III. Denial of Probation
A. Standard of Review
Finally, Hernandez challenges the trial court’s decision to deny her probation. “Following a defendant’s conviction of a crime, the sentencing court may choose among a variety of dispositional options. One option is to release the offender on probation. ‘Probation is generally reserved for convicted criminals whose conditional release into society poses minimal risk to public safety and promotes rehabilitation.’ [Citation.] A grant of probation is ‘qualitatively different from such traditional forms of punishment as fines or imprisonment. Probation is neither “punishment” (see § 15) nor a criminal “judgment” (see § 1445). Instead, courts deem probation an act of clemency in lieu of punishment [citation], and its primary purpose is rehabilitative in nature [citation].’ [Citation.] Accordingly, we have explained that a grant of probation is an act of grace or clemency, and an offender has no right or privilege to be granted such release. [Citation.] Stated differently, ‘[p]robation is not a right, but a privilege.’” (People v. Moran (2016) 1 Cal.5th 398, 402 (Moran).)
“[I]n most circumstances the trial court has broad discretion to choose probation when sentencing a criminal offender. A reviewing court will defer to such choice absent a manifest abuse of that discretion.” (Moran, supra, 1 Cal.5th at p. 402.) “To establish abuse, the defendant must show that, under all the circumstances, the denial of probation was arbitrary, capricious or exceeded the bounds of reason.” (People v. Bradley (2012) 208 Cal.App.4th 64, 89.) “In reviewing the matter on appeal, a trial court is presumed to have acted to achieve legitimate sentencing objectives in the absence of a clear showing the sentencing decision was irrational or arbitrary.” (People v. Martinez (1985) 175 Cal.App.3d 881, 896, abrogated on other grounds by amendment to Cal. Rules of Court, rule 4.406(b).)
B. Analysis
Hernandez argues “the trial court’s denial of probation illustrates it failed to consider all of the facts and circumstances of this case,” and its “decision not to grant probation was irrational.” On appeal, we presume the trial court considered all relevant factors unless the contrary is affirmatively shown (People v. Kelley (1997) 52 Cal.App.4th 568, 582; Cal. Rules of Court, rule 4.409) and, here, Hernandez fails to identify any specific bases in the record that support her claim the trial court failed to consider the relevant factors.

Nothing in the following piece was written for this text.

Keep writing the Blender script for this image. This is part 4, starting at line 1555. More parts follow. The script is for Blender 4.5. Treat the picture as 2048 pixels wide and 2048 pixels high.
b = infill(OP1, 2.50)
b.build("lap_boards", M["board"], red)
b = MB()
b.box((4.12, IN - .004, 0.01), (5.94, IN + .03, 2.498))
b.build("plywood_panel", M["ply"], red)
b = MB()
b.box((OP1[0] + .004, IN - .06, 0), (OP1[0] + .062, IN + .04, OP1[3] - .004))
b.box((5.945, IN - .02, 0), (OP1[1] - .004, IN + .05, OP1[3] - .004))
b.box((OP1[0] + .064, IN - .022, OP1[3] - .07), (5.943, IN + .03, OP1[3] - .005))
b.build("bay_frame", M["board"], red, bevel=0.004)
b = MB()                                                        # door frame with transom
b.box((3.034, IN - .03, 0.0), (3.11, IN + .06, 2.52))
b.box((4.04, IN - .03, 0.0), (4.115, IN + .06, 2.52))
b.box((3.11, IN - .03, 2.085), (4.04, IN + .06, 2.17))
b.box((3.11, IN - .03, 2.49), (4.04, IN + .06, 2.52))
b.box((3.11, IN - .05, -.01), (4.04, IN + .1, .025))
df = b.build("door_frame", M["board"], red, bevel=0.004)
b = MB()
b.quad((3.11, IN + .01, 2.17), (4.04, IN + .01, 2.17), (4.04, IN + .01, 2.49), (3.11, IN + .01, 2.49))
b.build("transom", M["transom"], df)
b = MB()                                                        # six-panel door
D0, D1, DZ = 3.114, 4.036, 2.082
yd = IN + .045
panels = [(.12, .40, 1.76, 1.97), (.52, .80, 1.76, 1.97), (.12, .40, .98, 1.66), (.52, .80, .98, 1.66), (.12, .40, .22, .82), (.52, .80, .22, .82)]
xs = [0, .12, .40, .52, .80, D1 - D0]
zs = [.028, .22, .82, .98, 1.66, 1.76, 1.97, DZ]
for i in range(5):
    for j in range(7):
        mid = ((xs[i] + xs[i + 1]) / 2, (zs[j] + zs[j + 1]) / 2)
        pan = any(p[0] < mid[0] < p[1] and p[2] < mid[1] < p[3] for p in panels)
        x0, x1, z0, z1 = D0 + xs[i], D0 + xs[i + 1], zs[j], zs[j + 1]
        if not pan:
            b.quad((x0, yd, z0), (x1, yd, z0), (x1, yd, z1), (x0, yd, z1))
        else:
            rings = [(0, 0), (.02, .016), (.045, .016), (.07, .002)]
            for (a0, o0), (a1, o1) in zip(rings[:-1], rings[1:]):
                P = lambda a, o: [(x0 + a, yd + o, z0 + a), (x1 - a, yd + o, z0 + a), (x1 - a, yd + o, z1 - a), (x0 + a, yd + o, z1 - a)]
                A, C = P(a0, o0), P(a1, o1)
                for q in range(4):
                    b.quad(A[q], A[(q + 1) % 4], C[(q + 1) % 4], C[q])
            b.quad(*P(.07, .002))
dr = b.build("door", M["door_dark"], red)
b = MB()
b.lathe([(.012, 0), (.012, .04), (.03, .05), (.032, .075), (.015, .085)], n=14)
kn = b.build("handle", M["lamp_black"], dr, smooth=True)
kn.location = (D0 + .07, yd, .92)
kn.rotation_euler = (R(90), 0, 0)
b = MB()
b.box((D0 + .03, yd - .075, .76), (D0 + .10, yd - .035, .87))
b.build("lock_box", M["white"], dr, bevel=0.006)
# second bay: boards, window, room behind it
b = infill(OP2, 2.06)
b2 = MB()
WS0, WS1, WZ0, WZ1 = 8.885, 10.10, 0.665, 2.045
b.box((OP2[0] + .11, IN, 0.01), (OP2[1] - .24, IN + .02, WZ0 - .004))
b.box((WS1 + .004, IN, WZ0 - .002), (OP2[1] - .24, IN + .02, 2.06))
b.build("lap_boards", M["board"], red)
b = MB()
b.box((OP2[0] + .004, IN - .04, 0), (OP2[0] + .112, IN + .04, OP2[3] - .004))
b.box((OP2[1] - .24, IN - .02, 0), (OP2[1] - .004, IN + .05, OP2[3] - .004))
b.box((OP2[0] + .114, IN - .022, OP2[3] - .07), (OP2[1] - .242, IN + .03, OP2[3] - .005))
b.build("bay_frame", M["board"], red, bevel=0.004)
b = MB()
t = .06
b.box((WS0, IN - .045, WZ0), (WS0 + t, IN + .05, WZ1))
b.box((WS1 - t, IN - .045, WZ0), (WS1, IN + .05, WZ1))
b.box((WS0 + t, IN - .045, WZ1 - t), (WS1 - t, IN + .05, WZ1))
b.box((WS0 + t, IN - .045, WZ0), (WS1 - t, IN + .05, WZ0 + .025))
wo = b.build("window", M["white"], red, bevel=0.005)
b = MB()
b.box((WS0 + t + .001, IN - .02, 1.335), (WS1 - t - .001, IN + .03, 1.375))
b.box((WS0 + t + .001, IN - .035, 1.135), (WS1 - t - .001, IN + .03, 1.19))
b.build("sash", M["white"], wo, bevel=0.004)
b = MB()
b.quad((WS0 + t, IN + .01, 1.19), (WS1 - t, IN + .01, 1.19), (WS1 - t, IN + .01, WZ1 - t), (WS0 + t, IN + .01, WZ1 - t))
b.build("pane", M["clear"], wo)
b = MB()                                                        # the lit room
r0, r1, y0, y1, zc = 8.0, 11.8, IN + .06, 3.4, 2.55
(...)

This case did not involve the use of a weapon and, therefore, the prosecutor misstated the law when he argued that under section 1203, subdivision (e)(1), a grant of probation is inappropriate for a robbery charge except in unusual circumstances. However, the probation report, which the trial court read, correctly stated no statutory provisions limited or prohibited a grant of felony probation to Hernandez. Moreover, Hernandez’s counsel addressed the prosecutor’s misstatement of law when she countered, “I agree with Probation that there are no statutory requirements preventing … probation in this case.” Nor is there any indication in the record that the court was misled by the prosecutor’s misstatement.

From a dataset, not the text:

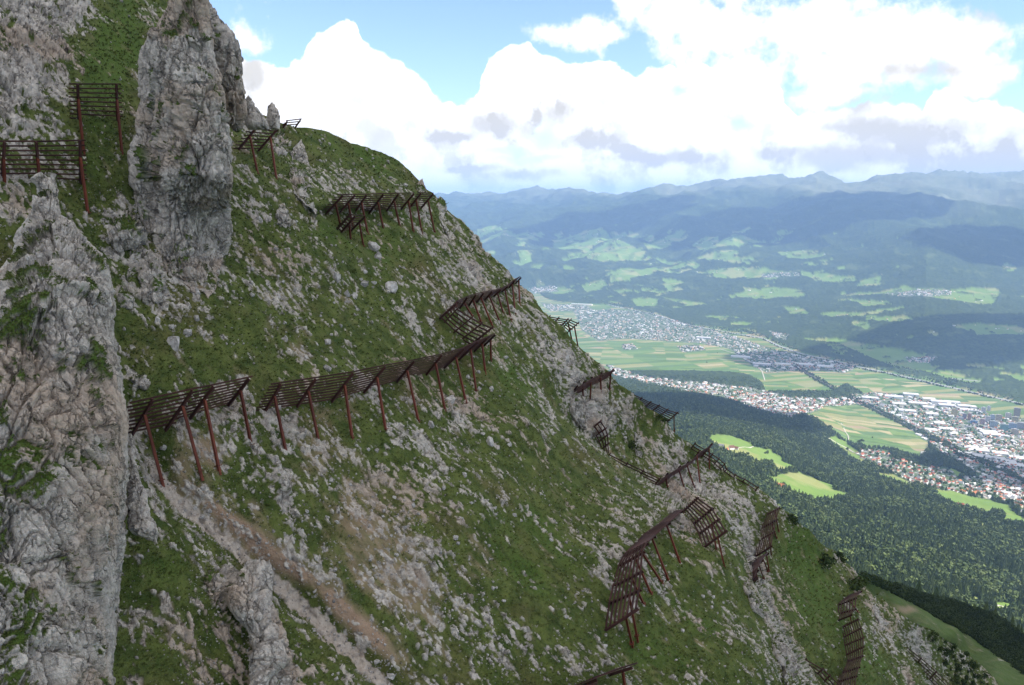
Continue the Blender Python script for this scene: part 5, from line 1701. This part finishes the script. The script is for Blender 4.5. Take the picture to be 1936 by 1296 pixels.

Hernandez contends she was arguably a passive participant in an unsophisticated crime, had a minimal record of two petty thefts, and would not present a danger to others. She disputes the trial court’s description of her behavior as “escalating,” given that the offense was petty theft, as were her prior offenses, and it was Ferguson’s actions that escalated the crime. She also points out that she was not previously on felony probation, which could provide her the opportunity to reform and take advantage of beneficial services.

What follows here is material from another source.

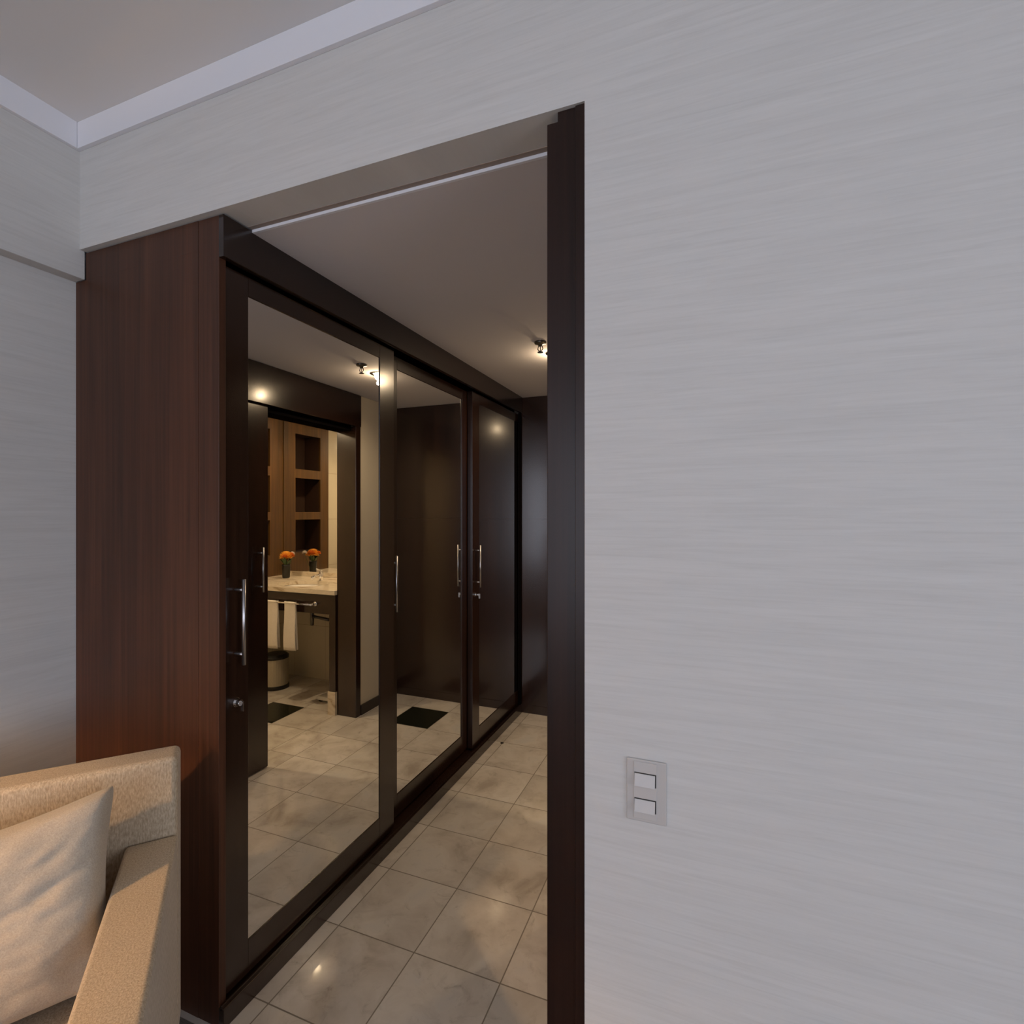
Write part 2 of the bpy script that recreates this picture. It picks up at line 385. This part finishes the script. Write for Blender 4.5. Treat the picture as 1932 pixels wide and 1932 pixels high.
def wdoor(y0, y1, xf, hy, lock, label):
    z0, z1, mz0, mz1 = 0.062, EYE+0.692, EYE-1.263, EYE+0.636
    my0, my1 = y0+0.093, y1-(0.100 if y1 < 3.4 else 0.085)
    X = lambda v: v+ox; Y = lambda v: v+oy
    b = BM(); T = 0.030
    bx(b, X(xf-T), X(xf), Y(y0), Y(my0), z0, z1); bx(b, X(xf-T), X(xf), Y(my1), Y(y1), z0, z1)
    bx(b, X(xf-T), X(xf), Y(my0+.0002), Y(my1-.0002), z0, mz0); bx(b, X(xf-T), X(xf), Y(my0+.0002), Y(my1-.0002), mz1, z1)
    d = obj('door', b, M_wood, wd, 0.001)
    d['label'] = label
    box('mirror', M_mirror, d, X(xf-0.012), X(xf-0.0035), Y(my0+.0004), Y(my1-.0004), mz0+.0004, mz1-.0004)
    obj('handle', handle_bm(X(xf+0.033), Y(hy), HZ0, HZ1, 0.033), M_steel, d, smooth=True)
    if lock:
        b = BM(); zl = EYE-lock
        tube(b, (X(xf), Y(hy), zl), (X(xf+0.006), Y(hy), zl), 0.0125, seg=24)
        tube(b, (X(xf+0.006), Y(hy), zl), (X(xf+0.022), Y(hy), zl), 0.0085, seg=24)
        bx(b, X(xf+0.022), X(xf+0.032), Y(hy-0.0015), Y(hy+0.0015), zl-0.022, zl+0.006)
        obj('lock', b, M_chrome, d, 0.0006)
    return d
wdoor(1.034, 1.872, XD1, 1.083, 0.545, 'nearest mirror door')
wdoor(1.855, 2.690, XD2, 1.896, 0, 'middle mirror door, set further back')
wdoor(2.652, 3.497, XD1, 2.690, 0.478, 'farthest mirror door')

# ------------------------------------------------------------------ light switch
sw = thing('light_switch', 'greyish two-gang rocker switch plate on the pale wallpapered wall', 'light switch', (-0.1137, D, EYE-0.5))
hw, zt, zb = 0.0372, 0.0155+0.019, -0.085
zt = 0.0265; zb = -0.092
b = BM(); bx(b, -hw, hw, -0.004, 0, zb, zt); obj('plate', b, M_plate, sw, 0.002, 3)
b = BM(); bx(b, -0.0235, 0.0195, -0.0055, -0.0035, zb+0.006, zt-0.004); obj('insert', b, M_plate2, sw, 0.0008)
for zc in (-0.010, -0.059):
    b = BM(); bx(b, -0.0220, 0.0185, -0.0058, -0.0050, zc-0.0125, zc+0.0125)
    obj('slot', b, M_slot, sw)
    b = BM()
    prism(b, [(-0.0056, zc-0.0118), (-0.0056, zc+0.0105), (-0.0066, zc+0.0105), (-0.0120, zc-0.0118)], 'x', -0.0215, 0.0165)
    obj('rocker', b, M_plate2, sw, 0.0004)

# ------------------------------------------------------------------ armchair (set diagonally into the corner)
TH = math.radians(49.3)
ch = thing('armchair', 'beige woven upholstered armchair set diagonally into the corner', 'armchair', (-1.495, 0.5834, 0), TH)
W2 = 0.40
def soft(name, m, parent, x0, x1, y0, y1, z0, z1, r=0.02, dz=None, puff=0.0, n=10):
    """upholstered block: gridded box with rounded edges and a slight crown"""
    b = BM(); bx(b, x0, x1, y0, y1, z0, z1)
    if dz:
        for v in b.verts:
            dx = dz(v.co); v.co += Vector(dx)
    if puff:
        bmesh.ops.subdivide_edges(b, edges=b.edges, cuts=n, use_grid_fill=True)
        cx, cy, cz_ = (x0+x1)/2, (y0+y1)/2, (z0+z1)/2
        for v in b.verts:
            a = (v.co.x-cx)/((x1-x0)/2); c_ = (v.co.y-cy)/((y1-y0)/2); e = (v.co.z-cz_)/((z1-z0)/2)
            k = puff
            if abs(e) > .99: v.co.z += math.copysign(k*(1-a*a)*(1-c_*c_), e)
            if abs(c_) > .99: v.co.y += math.copysign(k*(1-a*a)*(1-e*e), c_)
    return obj(name, b, m, parent, r, 5, smooth=True)
soft('backrest', M_chair, ch, -W2, W2, 0.0, 0.088, 0.10, 0.812, 0.015)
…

None of these factors was overlooked by the trial court, however. The court’s comments during sentencing reflect careful consideration of the facts underlying the offenses, Hernandez’s young age, the absence of any lengthy criminal history, and the fact she had never been on felony probation. The court also considered the facts that Hernandez committed the present offenses while out on bail, her prior placement on probation twice failed to alter her conduct, and she set in motion events that led to a robbery in which the victim was injured. Thus, Hernandez has shown nothing more than her mere disagreement with the trial court’s decision not to grant her probation, which does not suffice to demonstrate error on appeal. (Moran, supra, 1 Cal.5th at p. 402; People v. Bradley, supra, 208 Cal.App.4th at p. 89.) Accordingly, we find no abuse of discretion and reject Hernandez’s claim to the contrary.
DISPOSITION
The judgments are affirmed.



BLACK,* J.
WE CONCUR:



HILL, P.J.



DETJEN, J.




Description This case arises from the theft of a wallet by defendant Nicte Hernandez. While the victim was trying to retrieve his wallet from Hernandez, codefendant Joseph Ferguson hit him in the face and knocked his tooth out. Hernandez and Ferguson then fled in Ferguson’s car but were arrested shortly thereafter. Following their trial by jury, Hernandez and Ferguson were convicted of robbery, battery with serious bodily injury, and assault with force likely to produce great bodily injury. Ferguson’s and Hernandez’s sentences for assault and battery were stayed under section 654.
On appeal, Hernandez, joined by Ferguson, claims the trial court erred in instructing the jury on the natural and probable consequences doctrine because the doctrine does not apply to trivial target offenses such as petty theft. (Cal. Rules of Court, rules 8.200(a)(5) & 8.360(a).)